Relationship between CH₄ fluxes and environmental factors

The regression analysis showed that the Ts at the depth of 10 and 20 cm had a significantly negatively relationship with CH₄ fluxes between the two treatments (P < 0.05, Figs. 5B–5C), as the CH₄ fluxes gradually decreased as the Ts increased. The correlation between the subsoil (20 cm) temperature and CH₄ fluxes was higher than it was with the topsoil (5, 10 cm) temperature between the two treatments (Figs. 5A–5C). The dynamics of the CH₄ fluxes correlated well with that of the SWC, both in the extreme drought and control treatments (Figs. 5D–5F). The SWC at depths of 5 (P < 0.01), 10 (P < 0.01), and 20 (P < 0.01) cm was negatively correlated with the CH₄ fluxes under the extreme drought and control treatments (Figs. 5D–5F). The correlation between the subsoil (20 cm) water content and CH₄ fluxes was higher than it was with the topsoil (5, 10 cm) water content between the two treatments. Moreover, there was a significant difference in the slopes of the SWC at depths of 5, 10, and 20 cm between the control and drought treatments (P_slope < 0.01, Figs. 5D–5F). The slope of the CH₄ fluxes under the extreme drought treatment was lower than that under the control treatment relative to the SWC. The correlation of CH₄ fluxes to SWC was higher than it was relative to Ts (Figs. 5A–5F).

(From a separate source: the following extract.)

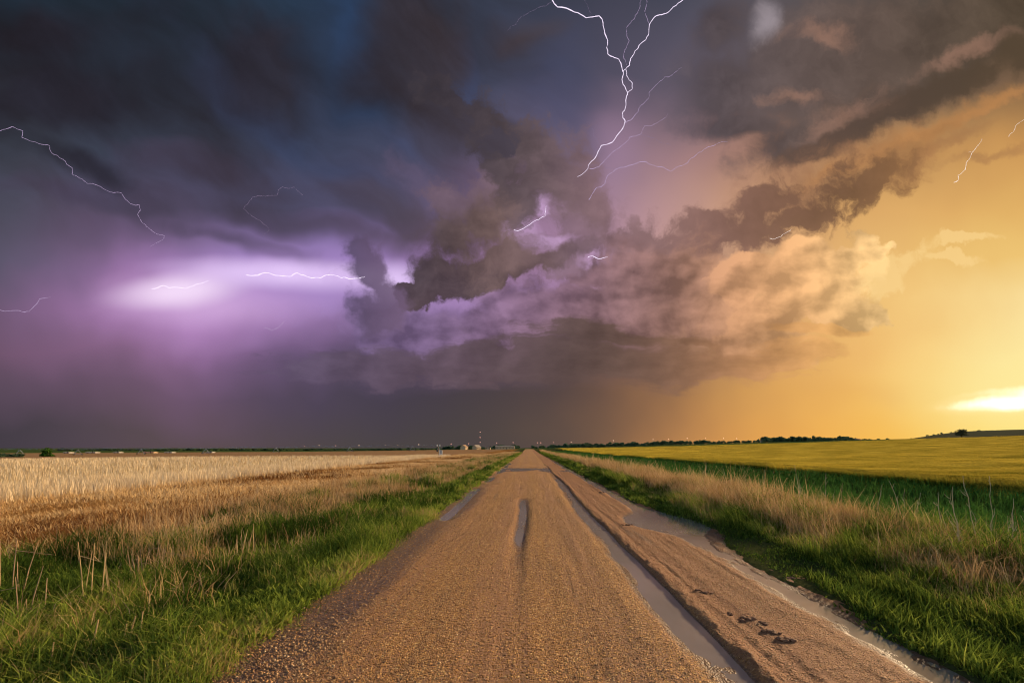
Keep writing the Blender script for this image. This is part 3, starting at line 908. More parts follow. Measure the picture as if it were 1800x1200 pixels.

The correlation matrix analysis between CH₄ fluxes and the different environmental factors at depths of 5, 10, and 20 cm were negative under the two treatments. The correlation between CH₄ fluxes and subsoil (20 cm) environmental factors (SWC and Ts) was higher than that with the topsoil (5, 10 cm) environmental factors (Figs. 6A–6D). The extreme drought decreased the correlation between the Ts and CH₄ fluxes (Figs. 6A–6B), and the extreme drought decreased the correlation between the SWC and CH₄ fluxes (Figs. 6C–6D). There was a stronger relationship between the SWC and CH₄ fluxes than between the Ts and CH₄ fluxes (Figs. 6A–6D).